The global financial crisis suggested that New Labour had been too relaxed about how people made their money and in particular the regulation of the banks. Ed Miliband thought voters had moved to the left as a result. But there was never much evidence of that, and the election results suggest that many remained on the right. Miliband was convinced that there were few votes in the centre to play for and in effect went for a core vote strategy, appealing to traditional Labour supporters.

It is generally agreed that Miliband gave an effective election campaign. He came across as credible, passionate and competent. But the relatively short period of a campaign is not long enough to overcome deeply-rooted perceptions of an individual. His ratings improved, but they still remained highly negative.

The waiting list

Potential candidates for the Labour leadership were being discussed even before Miliband resigned on the morning after the election.
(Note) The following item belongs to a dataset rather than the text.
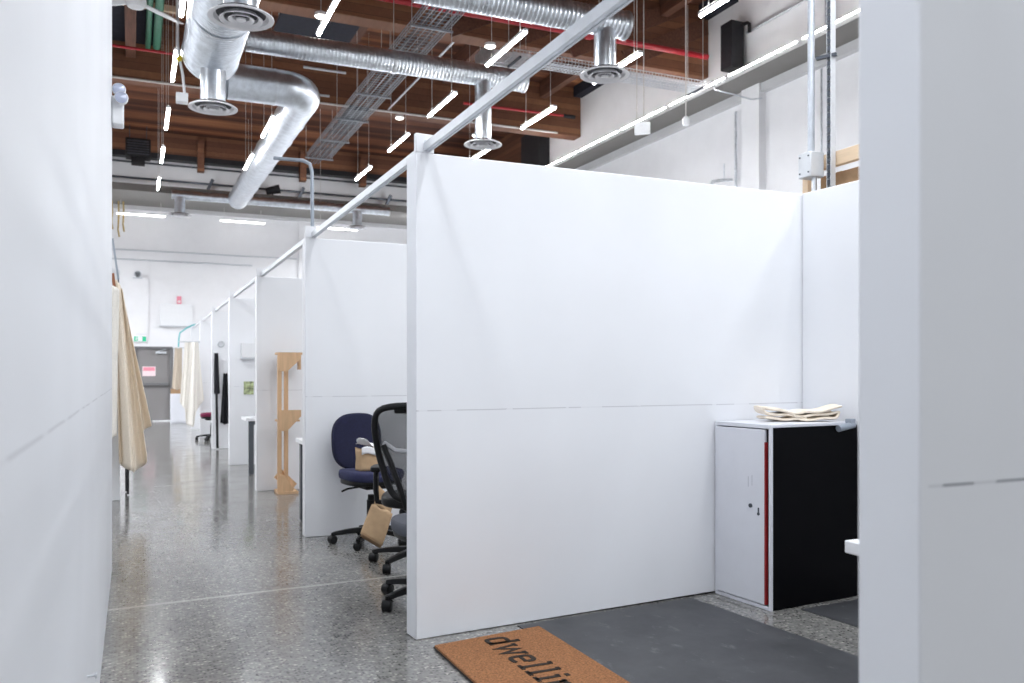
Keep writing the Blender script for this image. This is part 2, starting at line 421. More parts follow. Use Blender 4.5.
# ------------------------------------------------------------------ partition panels
def panel(x0, x1, y, label, m='panel', t=.13, z=2.44, tab=True):
    root = thing('partition_panel', label, 'partition wall', (x0, y, 0), 0, 'partition panels along the aisle')
    L = x1 - x0
    B().box(0, L, 0, t, 0, z).build('sheet', m, root, bevel=.005)
    if tab: B().box(0, .098, -.002, .03, z, z + .095).build('rail_bracket', 'bracket', root, bevel=.004)
    return root
panel(1.28, 3.75, 1.087, 'white plywood partition panel in the right foreground, nearest the camera', 'panel_fg', .142)
PL = ['white partition panel directly behind the navy office chair',
      'white partition panel behind the raw plywood frame stand',
      'white partition panel with a small leafy picture pinned on it',
      'white partition panel with a black cloth and a black pole on its face',
      'white partition panel with a long cream canvas cloth hung on its end',
      'farthest white partition panel of the row, near the grey door']
for y, l in zip((7.0, 9.98, 12.97, 15.95, 18.9, 21.9), PL): panel(1.28, 3.75, y, l)

# the booth beside the doormat sits a little out of square
AL = 0.075
def booth(x, y): return (1.29 + x * math.cos(AL) - y * math.sin(AL), 4.07 + x * math.sin(AL) + y * math.cos(AL))
rp = thing('partition_panel', 'large white partition panel between the doormat and the office chairs', 'partition wall', (1.29, 4.07, 0), AL, 'partition panels along the aisle')
f = B(); f.box(0, 2.81, 0, .13, 0.001, 2.44)
for v in f.bm.verts:
    if v.co.x > 1: v.co.z += (.012 if v.co.z < 1 else .06)
f.build('sheet', 'panel', rp, bevel=.005)
B().box(0, .098, -.002, .03, 2.44, 2.535).build('rail_bracket', 'bracket', rp, bevel=.004)
f = B(); f.cyl((.05, -.004, 2.495), (.05, .034, 2.495), .008, seg=10); f.build('bolt', 'galv2', rp)
rb = thing('partition_panel', 'white partition panel at the back of the booth, behind the black sided cabinet', 'partition wall', (*booth(2.68, 0), 0), AL, 'partition panels along the aisle')
f = B(); f.box(0, .13, -3.2, -.003, 0.001, 2.50); f.build('sheet', 'panel', rb, bevel=.005)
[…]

Ed Balls has lost his seat, but probably would not have been a significant contender anyway.

Burnham for the top job? University of Salford Press Office, CC BY

The bookies currently have Andy Burnham as favourite. It has been clear for some time that he has seen himself as a potential leader and he does have the indefinable but nevertheless important quality of charisma. The shadow health secretary would also appeal to different sections of the party and might be a uniting figure – radical yet responsible.

Shadow business secretary Chuka Umunna is ranked by the bookies as second favourite. He has attracted significant attention in recent months with his interesting back story. He is perceived to be on the right of the party and might pull support from those who still identify with New Labour, but he would need to construct a broader appeal.

Some way behind is shadow Home Secretary Yvette Cooper. She would appeal to those members of the party associated with Gordon Brown. However, she lacks a high profile and is not seen as being particularly charismatic.

If one was looking for a wild card, Dan Jarvis, who is a former paratrooper, might be a possibility.

One imponderable is whether any of these candidates would attract the support of the major unions in the way that Ed Miliband was able to. However, perhaps the ties between Labour and the unions are destined to loosen further – a topic that is sure to come up as the Labour Party re-positions itself for the future.